The Looming Super Delegate Nightmare

Let me play out a nightmare scenario for the Democrats. Hillary Clinton wins most of the big states yet to come. Barack Obama wins most of the other states yet to come. Barack Obama winds up with slightly more delegates as well as slightly more real total votes from the voters overall. Yet, neither has enough delegates to clinch the nomination. Then, at the convention, a backroom deal hands the nomination to one or the other. Either way, millions of Democratic voters will be disenfranchised and the party will turn to chaos.

This nightmare situation may happen because our system for electing each party's nominee is without any rhyme or reason and frankly resembles a banana republic more than a beacon of a democracy that is supposed to be an example for the rest of the world. This is not partisan. The Republicans have just as screwy a system as the Democrats, but theirs hasn't played out in this nightmare fashion. In fact, in many ways, the Republicans have a system even more likely to create a disaster. In the Republican primary, some states have a winner take all primary and other have a proportional representation primary. This allows for an even more nightmare scenario where one candidate dominates the primary season but wins the wrong combination of states and gets beaten by another candidate that wins far fewer states and votes, but wins predominantly those states that are winner take all, and cruises to the nomination even though they have no business doing so.

As it stands now, the most likely scenario has neither candidate getting enough normal candidates going into the convention to clinch the nomination. That means that the nominee will be decided in part by super delegates, party insiders who get to vote as they please. Let's look at just how lopsided that is. In my state, Illinois, just over two million people voted and chose 183 delegates. That means each voted accounted for .0000915 delegates. That means a super delegate, like John Kerry, has 10928 times as much influence in deciding the nominee as an average voter. The fastest way to create cynicism and disinterest in the process is to create the perception that certain folks have significantly more power and influence in deciding elections than common folks...or SUPER DELEGATES.

Going into the convention, both Hillary Clinton and Barack Obama will have equally compelling cases to make that they are the rightful nominee. Hillary Clinton will likely have won most of the large states, and most of the states at the end of the primary season. Barack Obama will have won the most states, the most delegates, and the most votes. (The biggest nightmare is if Clinton caught up in the votes but not the delegates) Which arguement you think is best is likely to depend on who you support. Either way, the loser's voters will likely feel disenfranchised, as though their votes didn't count. Hillary's base comes from the machine of the Democratic party. What a disaster if those voters feel disenfranchised. Obama's base is an influx of new African American and young voters. What a disaster if a generation of those two felt the Democratic party was disenfranchising them.

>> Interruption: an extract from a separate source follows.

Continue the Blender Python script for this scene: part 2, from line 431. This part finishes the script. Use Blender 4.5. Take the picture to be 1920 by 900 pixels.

There is no easy solution here and that's because the inclusion of 800 super delegates has created a situation in which the voters won't decide a clear winner. The winner of the campaign primary is a matter of perception. That perception is largely framed by which candidate you actually support. If things play out the way it appears, we will have no clear winner going into the primary and the nominee will be chosen in some backroom deal. That is the sort of thing that happens in a banana republic not in a democracy that is supposed to be a model for others. It is happening because each party, for whatever reason, decided to make the autocratic super delegates such a large part of their nominating process.